[start DATA PROVIDED]
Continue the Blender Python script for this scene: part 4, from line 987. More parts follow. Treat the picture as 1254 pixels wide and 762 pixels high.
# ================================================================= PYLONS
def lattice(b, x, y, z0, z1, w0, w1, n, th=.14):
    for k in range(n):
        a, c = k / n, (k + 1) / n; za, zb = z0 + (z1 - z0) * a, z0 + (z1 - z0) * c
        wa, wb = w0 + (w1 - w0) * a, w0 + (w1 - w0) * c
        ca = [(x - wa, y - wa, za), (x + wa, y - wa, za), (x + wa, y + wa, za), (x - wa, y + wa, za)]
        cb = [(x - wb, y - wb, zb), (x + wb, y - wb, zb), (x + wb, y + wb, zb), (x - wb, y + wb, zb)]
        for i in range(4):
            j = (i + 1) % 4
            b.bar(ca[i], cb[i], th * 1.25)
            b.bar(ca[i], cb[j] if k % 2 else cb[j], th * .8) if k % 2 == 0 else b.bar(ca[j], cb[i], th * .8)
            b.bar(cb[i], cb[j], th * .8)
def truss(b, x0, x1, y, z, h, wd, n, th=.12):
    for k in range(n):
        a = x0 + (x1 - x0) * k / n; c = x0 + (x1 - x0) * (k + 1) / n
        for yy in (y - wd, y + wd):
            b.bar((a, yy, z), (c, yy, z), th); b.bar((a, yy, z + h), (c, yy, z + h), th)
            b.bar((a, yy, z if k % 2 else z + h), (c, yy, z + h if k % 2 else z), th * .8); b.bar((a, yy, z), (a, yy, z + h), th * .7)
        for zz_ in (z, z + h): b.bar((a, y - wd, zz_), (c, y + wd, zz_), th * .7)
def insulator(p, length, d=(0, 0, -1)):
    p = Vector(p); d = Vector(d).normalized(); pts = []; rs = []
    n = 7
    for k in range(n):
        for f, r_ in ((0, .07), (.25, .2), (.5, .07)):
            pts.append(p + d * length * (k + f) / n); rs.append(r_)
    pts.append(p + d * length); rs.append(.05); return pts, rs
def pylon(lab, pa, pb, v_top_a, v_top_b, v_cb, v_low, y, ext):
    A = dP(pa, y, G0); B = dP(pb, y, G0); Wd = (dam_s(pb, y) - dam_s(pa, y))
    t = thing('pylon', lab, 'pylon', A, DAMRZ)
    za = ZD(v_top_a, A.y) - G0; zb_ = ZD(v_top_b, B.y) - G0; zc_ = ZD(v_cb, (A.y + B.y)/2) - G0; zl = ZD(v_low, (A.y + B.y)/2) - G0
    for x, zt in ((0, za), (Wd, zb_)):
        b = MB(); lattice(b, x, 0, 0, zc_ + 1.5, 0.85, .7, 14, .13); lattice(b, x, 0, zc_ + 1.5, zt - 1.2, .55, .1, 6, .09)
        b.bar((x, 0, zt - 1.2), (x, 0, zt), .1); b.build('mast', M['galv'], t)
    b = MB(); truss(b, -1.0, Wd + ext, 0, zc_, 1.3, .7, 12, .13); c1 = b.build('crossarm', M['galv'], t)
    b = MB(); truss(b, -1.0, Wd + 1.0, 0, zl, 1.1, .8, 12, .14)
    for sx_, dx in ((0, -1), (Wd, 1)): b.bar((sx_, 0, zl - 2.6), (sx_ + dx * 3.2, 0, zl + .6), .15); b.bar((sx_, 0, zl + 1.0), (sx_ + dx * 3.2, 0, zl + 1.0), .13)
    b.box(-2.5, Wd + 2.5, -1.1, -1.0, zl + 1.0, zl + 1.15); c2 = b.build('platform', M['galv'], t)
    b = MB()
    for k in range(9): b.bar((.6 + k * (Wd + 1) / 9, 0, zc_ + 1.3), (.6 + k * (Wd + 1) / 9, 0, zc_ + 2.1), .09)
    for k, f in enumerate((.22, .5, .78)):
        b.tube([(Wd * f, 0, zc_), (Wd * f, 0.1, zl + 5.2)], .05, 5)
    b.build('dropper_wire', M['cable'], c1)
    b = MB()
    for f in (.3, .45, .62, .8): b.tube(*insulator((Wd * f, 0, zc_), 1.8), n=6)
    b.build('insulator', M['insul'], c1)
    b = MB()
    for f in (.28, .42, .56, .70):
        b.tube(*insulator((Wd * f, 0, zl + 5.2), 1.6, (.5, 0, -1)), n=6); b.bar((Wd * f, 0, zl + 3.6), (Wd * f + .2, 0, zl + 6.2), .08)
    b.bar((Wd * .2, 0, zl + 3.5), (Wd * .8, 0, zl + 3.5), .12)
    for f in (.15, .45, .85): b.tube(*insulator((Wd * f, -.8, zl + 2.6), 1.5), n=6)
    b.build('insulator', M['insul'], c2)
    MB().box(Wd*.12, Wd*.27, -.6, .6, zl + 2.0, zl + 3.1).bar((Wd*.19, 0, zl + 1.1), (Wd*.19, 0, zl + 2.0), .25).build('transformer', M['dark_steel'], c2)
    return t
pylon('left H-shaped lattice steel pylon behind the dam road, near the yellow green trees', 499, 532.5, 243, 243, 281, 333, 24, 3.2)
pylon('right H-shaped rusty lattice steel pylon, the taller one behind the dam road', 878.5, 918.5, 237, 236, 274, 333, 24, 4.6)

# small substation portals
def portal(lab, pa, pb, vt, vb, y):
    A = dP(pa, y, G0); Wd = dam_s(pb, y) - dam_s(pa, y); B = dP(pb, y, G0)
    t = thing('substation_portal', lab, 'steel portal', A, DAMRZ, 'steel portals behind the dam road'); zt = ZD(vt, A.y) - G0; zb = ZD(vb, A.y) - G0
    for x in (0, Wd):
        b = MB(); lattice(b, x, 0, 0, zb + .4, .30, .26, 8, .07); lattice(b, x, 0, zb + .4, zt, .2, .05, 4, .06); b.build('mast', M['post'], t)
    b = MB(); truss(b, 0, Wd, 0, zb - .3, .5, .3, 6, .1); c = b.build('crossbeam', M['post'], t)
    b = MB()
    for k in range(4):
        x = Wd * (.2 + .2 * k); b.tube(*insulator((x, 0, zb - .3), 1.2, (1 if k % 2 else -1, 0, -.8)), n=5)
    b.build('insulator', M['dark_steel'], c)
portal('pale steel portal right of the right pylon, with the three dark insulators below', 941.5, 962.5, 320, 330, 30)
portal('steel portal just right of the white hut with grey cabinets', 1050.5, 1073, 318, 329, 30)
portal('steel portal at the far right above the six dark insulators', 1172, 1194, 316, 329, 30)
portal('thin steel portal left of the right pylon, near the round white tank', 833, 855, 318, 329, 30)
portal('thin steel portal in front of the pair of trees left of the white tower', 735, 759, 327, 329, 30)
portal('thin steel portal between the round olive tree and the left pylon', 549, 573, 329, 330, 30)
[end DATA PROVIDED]
Return all of the data exactly as it reads.

◆ ANSWER TO THIS TASK ◆
Continue the Blender Python script for this scene: part 4, from line 987. More parts follow. Treat the picture as 1254 pixels wide and 762 pixels high.
# ================================================================= PYLONS
def lattice(b, x, y, z0, z1, w0, w1, n, th=.14):
    for k in range(n):
        a, c = k / n, (k + 1) / n; za, zb = z0 + (z1 - z0) * a, z0 + (z1 - z0) * c
        wa, wb = w0 + (w1 - w0) * a, w0 + (w1 - w0) * c
        ca = [(x - wa, y - wa, za), (x + wa, y - wa, za), (x + wa, y + wa, za), (x - wa, y + wa, za)]
        cb = [(x - wb, y - wb, zb), (x + wb, y - wb, zb), (x + wb, y + wb, zb), (x - wb, y + wb, zb)]
        for i in range(4):
            j = (i + 1) % 4
            b.bar(ca[i], cb[i], th * 1.25)
            b.bar(ca[i], cb[j] if k % 2 else cb[j], th * .8) if k % 2 == 0 else b.bar(ca[j], cb[i], th * .8)
            b.bar(cb[i], cb[j], th * .8)
def truss(b, x0, x1, y, z, h, wd, n, th=.12):
    for k in range(n):
        a = x0 + (x1 - x0) * k / n; c = x0 + (x1 - x0) * (k + 1) / n
        for yy in (y - wd, y + wd):
            b.bar((a, yy, z), (c, yy, z), th); b.bar((a, yy, z + h), (c, yy, z + h), th)
            b.bar((a, yy, z if k % 2 else z + h), (c, yy, z + h if k % 2 else z), th * .8); b.bar((a, yy, z), (a, yy, z + h), th * .7)
        for zz_ in (z, z + h): b.bar((a, y - wd, zz_), (c, y + wd, zz_), th * .7)
def insulator(p, length, d=(0, 0, -1)):
    p = Vector(p); d = Vector(d).normalized(); pts = []; rs = []
    n = 7
    for k in range(n):
        for f, r_ in ((0, .07), (.25, .2), (.5, .07)):
            pts.append(p + d * length * (k + f) / n); rs.append(r_)
    pts.append(p + d * length); rs.append(.05); return pts, rs
def pylon(lab, pa, pb, v_top_a, v_top_b, v_cb, v_low, y, ext):
    A = dP(pa, y, G0); B = dP(pb, y, G0); Wd = (dam_s(pb, y) - dam_s(pa, y))
    t = thing('pylon', lab, 'pylon', A, DAMRZ)
    za = ZD(v_top_a, A.y) - G0; zb_ = ZD(v_top_b, B.y) - G0; zc_ = ZD(v_cb, (A.y + B.y)/2) - G0; zl = ZD(v_low, (A.y + B.y)/2) - G0
    for x, zt in ((0, za), (Wd, zb_)):
        b = MB(); lattice(b, x, 0, 0, zc_ + 1.5, 0.85, .7, 14, .13); lattice(b, x, 0, zc_ + 1.5, zt - 1.2, .55, .1, 6, .09)
        b.bar((x, 0, zt - 1.2), (x, 0, zt), .1); b.build('mast', M['galv'], t)
    b = MB(); truss(b, -1.0, Wd + ext, 0, zc_, 1.3, .7, 12, .13); c1 = b.build('crossarm', M['galv'], t)
    b = MB(); truss(b, -1.0, Wd + 1.0, 0, zl, 1.1, .8, 12, .14)
    for sx_, dx in ((0, -1), (Wd, 1)): b.bar((sx_, 0, zl - 2.6), (sx_ + dx * 3.2, 0, zl + .6), .15); b.bar((sx_, 0, zl + 1.0), (sx_ + dx * 3.2, 0, zl + 1.0), .13)
    b.box(-2.5, Wd + 2.5, -1.1, -1.0, zl + 1.0, zl + 1.15); c2 = b.build('platform', M['galv'], t)
    b = MB()
    for k in range(9): b.bar((.6 + k * (Wd + 1) / 9, 0, zc_ + 1.3), (.6 + k * (Wd + 1) / 9, 0, zc_ + 2.1), .09)
    for k, f in enumerate((.22, .5, .78)):
        b.tube([(Wd * f, 0, zc_), (Wd * f, 0.1, zl + 5.2)], .05, 5)
    b.build('dropper_wire', M['cable'], c1)
    b = MB()
    for f in (.3, .45, .62, .8): b.tube(*insulator((Wd * f, 0, zc_), 1.8), n=6)
    b.build('insulator', M['insul'], c1)
    b = MB()
    for f in (.28, .42, .56, .70):
        b.tube(*insulator((Wd * f, 0, zl + 5.2), 1.6, (.5, 0, -1)), n=6); b.bar((Wd * f, 0, zl + 3.6), (Wd * f + .2, 0, zl + 6.2), .08)
    b.bar((Wd * .2, 0, zl + 3.5), (Wd * .8, 0, zl + 3.5), .12)
    for f in (.15, .45, .85): b.tube(*insulator((Wd * f, -.8, zl + 2.6), 1.5), n=6)
    b.build('insulator', M['insul'], c2)
    MB().box(Wd*.12, Wd*.27, -.6, .6, zl + 2.0, zl + 3.1).bar((Wd*.19, 0, zl + 1.1), (Wd*.19, 0, zl + 2.0), .25).build('transformer', M['dark_steel'], c2)
    return t
pylon('left H-shaped lattice steel pylon behind the dam road, near the yellow green trees', 499, 532.5, 243, 243, 281, 333, 24, 3.2)
pylon('right H-shaped rusty lattice steel pylon, the taller one behind the dam road', 878.5, 918.5, 237, 236, 274, 333, 24, 4.6)

# small substation portals
def portal(lab, pa, pb, vt, vb, y):
    A = dP(pa, y, G0); Wd = dam_s(pb, y) - dam_s(pa, y); B = dP(pb, y, G0)
    t = thing('substation_portal', lab, 'steel portal', A, DAMRZ, 'steel portals behind the dam road'); zt = ZD(vt, A.y) - G0; zb = ZD(vb, A.y) - G0
    for x in (0, Wd):
        b = MB(); lattice(b, x, 0, 0, zb + .4, .30, .26, 8, .07); lattice(b, x, 0, zb + .4, zt, .2, .05, 4, .06); b.build('mast', M['post'], t)
    b = MB(); truss(b, 0, Wd, 0, zb - .3, .5, .3, 6, .1); c = b.build('crossbeam', M['post'], t)
    b = MB()
    for k in range(4):
        x = Wd * (.2 + .2 * k); b.tube(*insulator((x, 0, zb - .3), 1.2, (1 if k % 2 else -1, 0, -.8)), n=5)
    b.build('insulator', M['dark_steel'], c)
portal('pale steel portal right of the right pylon, with the three dark insulators below', 941.5, 962.5, 320, 330, 30)
portal('steel portal just right of the white hut with grey cabinets', 1050.5, 1073, 318, 329, 30)
portal('steel portal at the far right above the six dark insulators', 1172, 1194, 316, 329, 30)
portal('thin steel portal left of the right pylon, near the round white tank', 833, 855, 318, 329, 30)
portal('thin steel portal in front of the pair of trees left of the white tower', 735, 759, 327, 329, 30)
portal('thin steel portal between the round olive tree and the left pylon', 549, 573, 329, 330, 30)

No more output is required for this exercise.